Há uns parágrafos atrás mencionei a importância de pessoas que chegaram então ao Corvo e que foram fundamentais para que a Campanha SOS Cagarro acontecesse. Não sendo exaustivo, menciono o mais importante: o Doutor Luís Monteiro.

Tenho indiscritíveis saudades do meu amigo Luís. Talvez por isso seja um pouco enviesada a minha perspetiva, mas, pergunto-me quando haverá uma rua na ilha do Corvo com o seu nome? Ou qualquer outra homenagem pública? É que foi o Luís que inspirou a mudança e foi ele que lutou e obteve os financiamentos necessários para que a Campanha SOS Cagarro descolasse. Mas mais, foi o Luís que obteve os financiamentos para os projetos que vieram a permitir a descoberta da ilha por parte dos ornitólogos que esgotam a capacidade hoteleira da ilha durante os últimos meses de cada outono. Todos os que então estavam na ilha do Corvo se lembram como ele irradiava conhecimento e simpatia. Eu lembro-me! É certo que, para além de bom amigo, era meu colega no DOP e o seu trágico desaparecimento ainda me magoa cada vez que penso nele.

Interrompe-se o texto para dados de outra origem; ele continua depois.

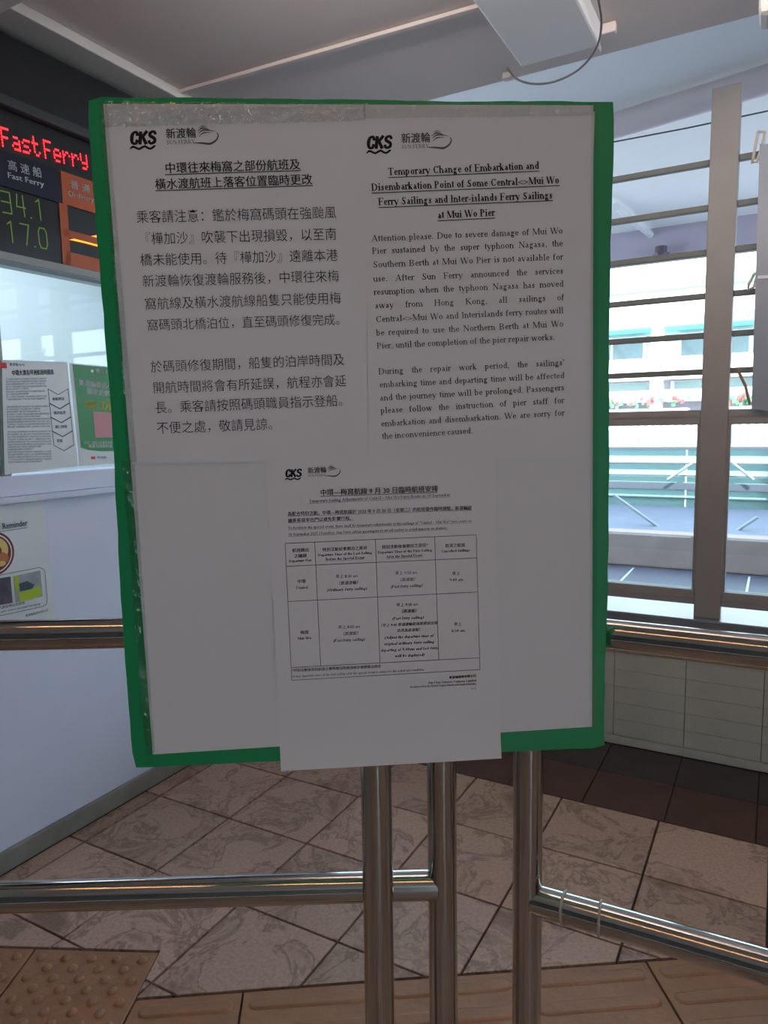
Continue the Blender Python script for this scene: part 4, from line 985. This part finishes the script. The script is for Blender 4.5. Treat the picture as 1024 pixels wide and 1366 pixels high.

Na ilha, este legado é hoje transportado pela Sociedade Portuguesa para o Estudo das Aves, pela Câmara Municipal do Corvo e, essencialmente, pelos corvinos. Em termos ambientais, é o expoente máximo de uma ilha que, com altos e baixos, soube desde cedo que a sua própria sobrevivência, ou pelo menos a sua felicidade, dependia muito deste ambiente que nos rodeia de uma forma tão fascinante e tão sensível.

Epílogo

Ao longo do tempo, os corvinos entenderam as suas limitações ambientais, económicas e sociais e, com sagacidade, transformaram-nas em singularidades culturais. Ou seja, “A Ilha da Sabedoria”, como lhe chamaram o Fernando Dacosta e o Jorge de Barros. Hoje, a preservação da natureza na Ilha do Corvo tem grande importância para a comunidade local e também para a salvaguarda da biodiversidade a nível mundial. Esta base ambiental sui generis associada ao engenho dos corvinos é a garantia de que o futuro é promissor. Basta apenas, todos os dias, transformá-lo em realidade!